══ INFORMATION PROVIDED ══
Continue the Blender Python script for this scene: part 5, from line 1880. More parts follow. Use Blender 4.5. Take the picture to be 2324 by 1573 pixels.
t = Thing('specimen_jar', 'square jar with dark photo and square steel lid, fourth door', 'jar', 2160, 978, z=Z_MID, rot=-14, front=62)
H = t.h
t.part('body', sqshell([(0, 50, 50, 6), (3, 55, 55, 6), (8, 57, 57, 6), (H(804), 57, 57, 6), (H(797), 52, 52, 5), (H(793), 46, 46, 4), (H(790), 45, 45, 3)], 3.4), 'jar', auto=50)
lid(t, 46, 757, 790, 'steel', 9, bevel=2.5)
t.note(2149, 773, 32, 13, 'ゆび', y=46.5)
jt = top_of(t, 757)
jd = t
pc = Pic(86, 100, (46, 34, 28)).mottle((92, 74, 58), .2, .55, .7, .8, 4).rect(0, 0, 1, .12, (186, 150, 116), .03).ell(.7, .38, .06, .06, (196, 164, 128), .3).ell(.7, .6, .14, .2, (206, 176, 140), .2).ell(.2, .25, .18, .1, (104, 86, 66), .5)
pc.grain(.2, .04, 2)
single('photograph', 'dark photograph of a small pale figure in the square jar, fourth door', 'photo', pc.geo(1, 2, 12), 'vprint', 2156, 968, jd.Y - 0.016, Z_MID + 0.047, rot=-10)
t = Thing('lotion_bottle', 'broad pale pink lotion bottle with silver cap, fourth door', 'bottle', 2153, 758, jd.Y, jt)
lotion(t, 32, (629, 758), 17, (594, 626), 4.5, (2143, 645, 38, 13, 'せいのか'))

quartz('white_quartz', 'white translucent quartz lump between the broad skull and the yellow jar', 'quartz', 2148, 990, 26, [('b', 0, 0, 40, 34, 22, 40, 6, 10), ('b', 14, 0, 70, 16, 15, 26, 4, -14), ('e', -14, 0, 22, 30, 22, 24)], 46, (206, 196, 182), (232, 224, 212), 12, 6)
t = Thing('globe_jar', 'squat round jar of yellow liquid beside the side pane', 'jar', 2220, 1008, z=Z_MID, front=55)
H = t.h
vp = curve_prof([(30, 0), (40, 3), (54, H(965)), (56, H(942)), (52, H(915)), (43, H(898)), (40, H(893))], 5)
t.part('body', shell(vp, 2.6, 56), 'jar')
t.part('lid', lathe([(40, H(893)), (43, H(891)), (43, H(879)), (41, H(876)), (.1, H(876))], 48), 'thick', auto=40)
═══
» TASK INSTRUCTIONS
Repeat the material word for word, in full.

» RESPONSE TO THE TASK
Continue the Blender Python script for this scene: part 5, from line 1880. More parts follow. Use Blender 4.5. Take the picture to be 2324 by 1573 pixels.
t = Thing('specimen_jar', 'square jar with dark photo and square steel lid, fourth door', 'jar', 2160, 978, z=Z_MID, rot=-14, front=62)
H = t.h
t.part('body', sqshell([(0, 50, 50, 6), (3, 55, 55, 6), (8, 57, 57, 6), (H(804), 57, 57, 6), (H(797), 52, 52, 5), (H(793), 46, 46, 4), (H(790), 45, 45, 3)], 3.4), 'jar', auto=50)
lid(t, 46, 757, 790, 'steel', 9, bevel=2.5)
t.note(2149, 773, 32, 13, 'ゆび', y=46.5)
jt = top_of(t, 757)
jd = t
pc = Pic(86, 100, (46, 34, 28)).mottle((92, 74, 58), .2, .55, .7, .8, 4).rect(0, 0, 1, .12, (186, 150, 116), .03).ell(.7, .38, .06, .06, (196, 164, 128), .3).ell(.7, .6, .14, .2, (206, 176, 140), .2).ell(.2, .25, .18, .1, (104, 86, 66), .5)
pc.grain(.2, .04, 2)
single('photograph', 'dark photograph of a small pale figure in the square jar, fourth door', 'photo', pc.geo(1, 2, 12), 'vprint', 2156, 968, jd.Y - 0.016, Z_MID + 0.047, rot=-10)
t = Thing('lotion_bottle', 'broad pale pink lotion bottle with silver cap, fourth door', 'bottle', 2153, 758, jd.Y, jt)
lotion(t, 32, (629, 758), 17, (594, 626), 4.5, (2143, 645, 38, 13, 'せいのか'))

quartz('white_quartz', 'white translucent quartz lump between the broad skull and the yellow jar', 'quartz', 2148, 990, 26, [('b', 0, 0, 40, 34, 22, 40, 6, 10), ('b', 14, 0, 70, 16, 15, 26, 4, -14), ('e', -14, 0, 22, 30, 22, 24)], 46, (206, 196, 182), (232, 224, 212), 12, 6)
t = Thing('globe_jar', 'squat round jar of yellow liquid beside the side pane', 'jar', 2220, 1008, z=Z_MID, front=55)
H = t.h
vp = curve_prof([(30, 0), (40, 3), (54, H(965)), (56, H(942)), (52, H(915)), (43, H(898)), (40, H(893))], 5)
t.part('body', shell(vp, 2.6, 56), 'jar')
t.part('lid', lathe([(40, H(893)), (43, H(891)), (43, H(879)), (41, H(876)), (.1, H(876))], 48), 'thick', auto=40)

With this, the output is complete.